Friday, August 05, 2005

Three Ozark Brothers

Long before I was born, my paternal grandfather, Horace Hodges, died from injuries sustained in a tree-felling accident.

Grandpa Hodges had two brothers, Isam and Robert.

Sometime after the First World War, Uncle Isam was riding a mule back home after a long day plowing the fields for planting when he had a revelation from God. He 'overheard' the Trinity discussing his future, and he understood that God wanted him to become a pastor and thereby plant other kinds of seeds.

He related his experience to some local Baptist pastors, and -- following Southern Baptist practice -- was ordained by them to preach. So, he was already a preacher when he started Bible college at Mountain Home, Arkansas. His calling took him and his family to Little Rock, then to the Southwestern Baptist Theological Seminary in Fort Worth, then on west to California at a time when roads across the country were still unpaved.

His wife remembered a moment of questioning Isam's "calling" when their car stalled on a mountain out west and began rolling backward down a steep grade on a road with a thousand-foot drop to its left. Somehow, Isam got the car's engine running again and averted disaster. The family ultimately reached the San Francisco Bay and settled in Oakland, where Isam pastored the Golden Gate Baptist Church. Eventually, he founded the Golden Gate Baptist Theological Seminary, which is now located in Mill Valley (but has some other campuses).

I visited the seminary in the early 80s, and they allowed me to look through their archives, where I found a letter from my Grandpa Hodges to Uncle Isam, bringing him up to date on family news. Uncle Robert had gone to West Plains, Missouri, where he had gotten drunk, into a fight, and thrown into jail.

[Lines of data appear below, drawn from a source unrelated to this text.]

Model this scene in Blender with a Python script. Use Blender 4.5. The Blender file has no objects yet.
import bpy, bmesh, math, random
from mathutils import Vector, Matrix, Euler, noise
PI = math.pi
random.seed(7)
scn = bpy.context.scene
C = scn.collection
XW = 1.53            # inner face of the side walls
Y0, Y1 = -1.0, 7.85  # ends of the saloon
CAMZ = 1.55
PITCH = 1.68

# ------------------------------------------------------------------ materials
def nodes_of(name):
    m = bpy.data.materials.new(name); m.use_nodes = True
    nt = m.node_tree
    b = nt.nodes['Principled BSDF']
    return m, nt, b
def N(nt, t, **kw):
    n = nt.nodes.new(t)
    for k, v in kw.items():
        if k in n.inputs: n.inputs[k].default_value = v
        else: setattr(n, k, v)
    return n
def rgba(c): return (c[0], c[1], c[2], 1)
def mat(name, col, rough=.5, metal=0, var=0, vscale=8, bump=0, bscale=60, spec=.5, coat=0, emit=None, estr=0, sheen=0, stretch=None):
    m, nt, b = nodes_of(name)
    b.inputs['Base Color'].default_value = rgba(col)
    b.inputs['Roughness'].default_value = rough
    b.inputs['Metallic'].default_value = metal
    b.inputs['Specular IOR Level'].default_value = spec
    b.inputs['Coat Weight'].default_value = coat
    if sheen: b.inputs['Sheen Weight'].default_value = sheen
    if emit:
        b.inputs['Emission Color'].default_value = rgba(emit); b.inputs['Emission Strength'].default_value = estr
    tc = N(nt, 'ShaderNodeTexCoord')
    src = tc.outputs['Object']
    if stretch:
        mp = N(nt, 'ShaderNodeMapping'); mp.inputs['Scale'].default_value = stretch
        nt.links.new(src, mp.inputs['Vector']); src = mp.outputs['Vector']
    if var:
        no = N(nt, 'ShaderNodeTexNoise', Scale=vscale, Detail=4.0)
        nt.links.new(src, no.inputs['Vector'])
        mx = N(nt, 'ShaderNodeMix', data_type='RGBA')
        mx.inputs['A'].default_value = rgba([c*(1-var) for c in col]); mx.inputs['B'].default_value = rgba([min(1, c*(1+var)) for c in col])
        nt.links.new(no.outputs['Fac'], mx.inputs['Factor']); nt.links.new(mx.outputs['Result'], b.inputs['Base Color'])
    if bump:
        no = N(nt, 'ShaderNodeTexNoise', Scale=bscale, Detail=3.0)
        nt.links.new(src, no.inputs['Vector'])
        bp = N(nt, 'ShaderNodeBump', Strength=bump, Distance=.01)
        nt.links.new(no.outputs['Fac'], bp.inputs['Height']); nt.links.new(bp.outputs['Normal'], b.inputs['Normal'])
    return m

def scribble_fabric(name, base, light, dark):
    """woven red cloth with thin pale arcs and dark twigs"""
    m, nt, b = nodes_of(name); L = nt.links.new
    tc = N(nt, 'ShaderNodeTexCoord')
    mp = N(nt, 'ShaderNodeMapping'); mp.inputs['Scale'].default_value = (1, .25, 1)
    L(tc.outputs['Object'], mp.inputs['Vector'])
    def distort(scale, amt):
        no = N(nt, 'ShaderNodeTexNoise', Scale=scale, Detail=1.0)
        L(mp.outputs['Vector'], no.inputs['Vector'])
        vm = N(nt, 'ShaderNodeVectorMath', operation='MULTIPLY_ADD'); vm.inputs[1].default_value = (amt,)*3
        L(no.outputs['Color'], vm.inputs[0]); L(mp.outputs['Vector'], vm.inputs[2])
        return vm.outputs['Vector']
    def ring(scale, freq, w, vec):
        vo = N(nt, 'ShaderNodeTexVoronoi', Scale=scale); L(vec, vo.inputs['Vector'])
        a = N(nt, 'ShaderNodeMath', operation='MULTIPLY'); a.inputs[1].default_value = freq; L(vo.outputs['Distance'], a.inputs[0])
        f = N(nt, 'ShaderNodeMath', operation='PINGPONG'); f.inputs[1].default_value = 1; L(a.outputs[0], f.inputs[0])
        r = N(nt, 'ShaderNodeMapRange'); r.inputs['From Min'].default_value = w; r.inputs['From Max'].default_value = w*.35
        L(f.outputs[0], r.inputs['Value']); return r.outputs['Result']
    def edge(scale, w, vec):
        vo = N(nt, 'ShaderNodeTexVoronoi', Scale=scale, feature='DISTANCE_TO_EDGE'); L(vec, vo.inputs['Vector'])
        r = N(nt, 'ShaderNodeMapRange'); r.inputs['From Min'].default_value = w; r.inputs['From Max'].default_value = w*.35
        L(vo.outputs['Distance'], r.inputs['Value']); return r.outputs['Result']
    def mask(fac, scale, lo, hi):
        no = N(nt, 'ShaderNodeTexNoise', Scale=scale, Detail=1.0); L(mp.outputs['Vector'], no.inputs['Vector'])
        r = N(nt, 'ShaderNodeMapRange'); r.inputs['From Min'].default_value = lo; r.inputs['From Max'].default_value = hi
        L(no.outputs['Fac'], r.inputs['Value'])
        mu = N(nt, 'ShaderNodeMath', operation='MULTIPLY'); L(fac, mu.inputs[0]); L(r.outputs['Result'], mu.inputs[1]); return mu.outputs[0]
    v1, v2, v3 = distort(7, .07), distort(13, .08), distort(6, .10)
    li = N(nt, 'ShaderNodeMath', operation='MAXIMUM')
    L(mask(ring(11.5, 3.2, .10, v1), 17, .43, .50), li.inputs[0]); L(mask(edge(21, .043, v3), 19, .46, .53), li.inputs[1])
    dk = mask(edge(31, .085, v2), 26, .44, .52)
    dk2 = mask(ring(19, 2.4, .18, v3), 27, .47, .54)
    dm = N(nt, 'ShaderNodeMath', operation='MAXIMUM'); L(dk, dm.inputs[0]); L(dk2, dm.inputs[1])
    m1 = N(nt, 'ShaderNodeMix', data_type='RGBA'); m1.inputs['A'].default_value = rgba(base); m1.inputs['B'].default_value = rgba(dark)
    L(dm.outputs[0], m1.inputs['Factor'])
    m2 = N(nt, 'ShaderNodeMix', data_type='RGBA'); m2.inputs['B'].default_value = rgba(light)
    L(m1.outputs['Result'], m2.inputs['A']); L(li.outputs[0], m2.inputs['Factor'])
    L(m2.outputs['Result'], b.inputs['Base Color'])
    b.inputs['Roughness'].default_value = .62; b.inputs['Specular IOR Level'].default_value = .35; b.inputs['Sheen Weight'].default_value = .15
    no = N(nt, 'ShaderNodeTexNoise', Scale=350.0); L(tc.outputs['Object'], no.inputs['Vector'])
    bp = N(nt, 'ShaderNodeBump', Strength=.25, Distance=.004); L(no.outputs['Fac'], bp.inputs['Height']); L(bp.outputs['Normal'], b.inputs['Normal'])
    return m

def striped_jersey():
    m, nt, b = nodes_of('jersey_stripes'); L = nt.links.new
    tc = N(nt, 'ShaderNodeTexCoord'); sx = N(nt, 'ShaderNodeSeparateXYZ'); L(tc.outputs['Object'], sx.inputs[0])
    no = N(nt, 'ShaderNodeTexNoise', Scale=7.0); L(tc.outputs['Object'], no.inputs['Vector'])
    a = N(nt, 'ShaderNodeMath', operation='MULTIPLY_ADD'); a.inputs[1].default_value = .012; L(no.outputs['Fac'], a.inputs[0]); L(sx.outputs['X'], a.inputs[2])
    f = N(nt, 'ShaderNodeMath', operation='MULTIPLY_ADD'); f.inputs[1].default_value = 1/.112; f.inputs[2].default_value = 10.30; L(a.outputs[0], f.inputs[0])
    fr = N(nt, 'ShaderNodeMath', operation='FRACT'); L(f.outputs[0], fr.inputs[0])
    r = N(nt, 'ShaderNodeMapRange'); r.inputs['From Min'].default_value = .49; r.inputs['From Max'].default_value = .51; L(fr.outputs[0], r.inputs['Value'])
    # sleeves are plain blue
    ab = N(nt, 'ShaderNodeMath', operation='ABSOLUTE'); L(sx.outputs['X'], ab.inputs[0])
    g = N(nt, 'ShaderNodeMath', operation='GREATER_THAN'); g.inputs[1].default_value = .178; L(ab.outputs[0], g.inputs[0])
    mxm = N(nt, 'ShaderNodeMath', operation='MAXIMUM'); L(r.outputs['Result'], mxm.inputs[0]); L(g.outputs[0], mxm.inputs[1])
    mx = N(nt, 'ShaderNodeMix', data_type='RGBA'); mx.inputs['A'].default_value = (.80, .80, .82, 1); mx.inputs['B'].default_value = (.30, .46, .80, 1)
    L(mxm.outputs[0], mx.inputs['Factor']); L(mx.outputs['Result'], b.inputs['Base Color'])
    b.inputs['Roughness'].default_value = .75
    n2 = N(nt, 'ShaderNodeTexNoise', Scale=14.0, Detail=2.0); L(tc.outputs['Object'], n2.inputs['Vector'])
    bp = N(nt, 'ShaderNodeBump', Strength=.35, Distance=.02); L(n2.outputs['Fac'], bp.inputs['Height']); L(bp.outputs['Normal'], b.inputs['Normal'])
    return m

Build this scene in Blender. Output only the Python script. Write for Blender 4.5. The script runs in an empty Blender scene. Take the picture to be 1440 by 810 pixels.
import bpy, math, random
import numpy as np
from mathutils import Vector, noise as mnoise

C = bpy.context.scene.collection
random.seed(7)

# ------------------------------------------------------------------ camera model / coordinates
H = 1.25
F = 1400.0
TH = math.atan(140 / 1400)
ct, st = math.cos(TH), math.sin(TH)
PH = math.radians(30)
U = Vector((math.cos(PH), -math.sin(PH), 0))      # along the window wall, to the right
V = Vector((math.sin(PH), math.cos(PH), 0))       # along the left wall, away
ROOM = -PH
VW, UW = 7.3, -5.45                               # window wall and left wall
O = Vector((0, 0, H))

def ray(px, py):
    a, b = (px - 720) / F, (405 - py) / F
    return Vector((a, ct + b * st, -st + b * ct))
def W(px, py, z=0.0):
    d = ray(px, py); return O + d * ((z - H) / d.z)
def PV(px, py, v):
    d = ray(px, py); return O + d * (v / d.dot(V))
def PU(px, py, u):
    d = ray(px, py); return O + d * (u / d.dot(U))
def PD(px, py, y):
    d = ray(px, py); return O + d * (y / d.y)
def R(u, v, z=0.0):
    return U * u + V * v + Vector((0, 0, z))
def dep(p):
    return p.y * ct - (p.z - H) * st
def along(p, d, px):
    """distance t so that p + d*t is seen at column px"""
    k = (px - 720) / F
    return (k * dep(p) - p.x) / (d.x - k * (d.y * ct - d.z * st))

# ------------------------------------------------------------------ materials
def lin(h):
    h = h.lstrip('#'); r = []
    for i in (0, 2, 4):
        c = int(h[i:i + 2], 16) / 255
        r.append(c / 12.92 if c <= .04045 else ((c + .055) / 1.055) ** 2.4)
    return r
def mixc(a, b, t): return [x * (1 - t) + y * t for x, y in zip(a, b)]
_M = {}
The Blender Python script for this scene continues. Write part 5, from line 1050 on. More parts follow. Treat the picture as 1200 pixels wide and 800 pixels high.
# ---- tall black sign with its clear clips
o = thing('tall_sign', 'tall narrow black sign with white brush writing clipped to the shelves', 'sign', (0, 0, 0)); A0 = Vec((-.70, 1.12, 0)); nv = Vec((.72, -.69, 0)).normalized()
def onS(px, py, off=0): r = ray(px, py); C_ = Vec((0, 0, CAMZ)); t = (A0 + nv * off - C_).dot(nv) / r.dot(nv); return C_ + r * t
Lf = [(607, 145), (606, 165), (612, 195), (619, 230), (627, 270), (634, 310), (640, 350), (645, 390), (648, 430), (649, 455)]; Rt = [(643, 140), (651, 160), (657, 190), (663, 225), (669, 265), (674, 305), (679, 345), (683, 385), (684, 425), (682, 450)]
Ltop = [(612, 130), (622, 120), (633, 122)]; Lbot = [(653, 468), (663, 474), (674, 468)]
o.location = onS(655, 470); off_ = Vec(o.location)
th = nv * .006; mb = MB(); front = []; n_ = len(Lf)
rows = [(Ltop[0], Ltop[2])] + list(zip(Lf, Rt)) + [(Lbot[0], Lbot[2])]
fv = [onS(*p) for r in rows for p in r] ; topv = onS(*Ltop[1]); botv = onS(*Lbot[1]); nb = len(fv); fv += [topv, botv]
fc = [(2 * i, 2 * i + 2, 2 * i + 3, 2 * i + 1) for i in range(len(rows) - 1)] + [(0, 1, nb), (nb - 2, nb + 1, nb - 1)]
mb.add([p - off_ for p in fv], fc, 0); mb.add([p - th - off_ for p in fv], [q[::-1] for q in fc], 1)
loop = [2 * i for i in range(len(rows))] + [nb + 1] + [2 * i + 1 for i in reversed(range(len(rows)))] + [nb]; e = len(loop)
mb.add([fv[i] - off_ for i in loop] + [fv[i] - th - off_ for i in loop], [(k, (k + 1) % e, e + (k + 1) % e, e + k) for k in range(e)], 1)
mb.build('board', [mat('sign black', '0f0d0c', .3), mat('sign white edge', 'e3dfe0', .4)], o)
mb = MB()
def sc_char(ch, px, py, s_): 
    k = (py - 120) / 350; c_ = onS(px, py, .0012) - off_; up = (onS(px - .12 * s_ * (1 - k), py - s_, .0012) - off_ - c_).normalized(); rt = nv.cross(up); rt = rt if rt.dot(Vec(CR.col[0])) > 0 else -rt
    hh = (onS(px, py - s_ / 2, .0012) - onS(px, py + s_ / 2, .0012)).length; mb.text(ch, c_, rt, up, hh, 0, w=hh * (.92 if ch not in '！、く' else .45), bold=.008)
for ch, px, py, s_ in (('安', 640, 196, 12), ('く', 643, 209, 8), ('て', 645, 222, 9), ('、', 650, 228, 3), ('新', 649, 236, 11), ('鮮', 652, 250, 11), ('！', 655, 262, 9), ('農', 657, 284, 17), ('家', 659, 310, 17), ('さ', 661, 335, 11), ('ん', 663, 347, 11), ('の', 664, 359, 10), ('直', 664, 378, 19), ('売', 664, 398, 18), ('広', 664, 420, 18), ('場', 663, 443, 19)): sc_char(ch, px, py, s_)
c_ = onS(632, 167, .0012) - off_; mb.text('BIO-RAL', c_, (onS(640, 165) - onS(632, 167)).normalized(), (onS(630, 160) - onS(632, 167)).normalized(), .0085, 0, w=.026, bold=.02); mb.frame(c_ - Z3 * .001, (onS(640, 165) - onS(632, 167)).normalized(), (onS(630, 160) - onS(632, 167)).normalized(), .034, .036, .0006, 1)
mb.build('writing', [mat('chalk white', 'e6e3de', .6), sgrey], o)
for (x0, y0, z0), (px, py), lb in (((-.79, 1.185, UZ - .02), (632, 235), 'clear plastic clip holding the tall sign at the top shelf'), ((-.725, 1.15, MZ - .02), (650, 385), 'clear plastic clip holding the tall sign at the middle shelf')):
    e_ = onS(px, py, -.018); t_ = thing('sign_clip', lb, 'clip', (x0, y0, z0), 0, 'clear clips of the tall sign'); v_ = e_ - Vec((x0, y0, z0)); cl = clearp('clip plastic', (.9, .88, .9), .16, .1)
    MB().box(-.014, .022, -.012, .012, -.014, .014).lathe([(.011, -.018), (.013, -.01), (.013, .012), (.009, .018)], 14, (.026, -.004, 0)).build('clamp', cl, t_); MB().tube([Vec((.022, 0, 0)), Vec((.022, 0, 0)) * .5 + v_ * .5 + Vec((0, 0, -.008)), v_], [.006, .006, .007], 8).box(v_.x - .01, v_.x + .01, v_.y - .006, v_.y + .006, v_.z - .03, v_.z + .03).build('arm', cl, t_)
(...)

I had already known of this story. What I heard was that Robert woke up in jail during the night, reflected upon his wickedness, and began praying. Now, Robert had a deep, resonant voice, so it carried. As he prayed out loud, confessing his brokenness, his voice awakened the jailer, who began listening to a man he'd considered just another brawling drunk, and Robert prayed with such eloquence and power and at such length that the jailer couldn't stand it any longer. He took his keys, flung open the cell door, and told Uncle Robert:

"Go home. Any man who can pray like that don't need to be in jail."

Uncle Robert was a preacher, too. Unlike Isam, he had no formal education, but he was smart, could speak well, and had memorized much of the Bible, so he could preach. In fact, from the reports that I've heard, he could preach like a man with a fire in his soul. People came from all over the county to hear him, and he was called to preach revivals throughout the Ozarks. He had such a powerful presence as a preacher that people in his congregations would sometimes faint from the touch of his hand on their heads as he prayed for them. I never saw this myself, but people who did spoke of it as uncanny.

People knew of his drinking and brawling, of course, but Ozark folks accepted these things as the weaknesses of a man whom the Lord, in His mysterious way, had chosen to carry out His work.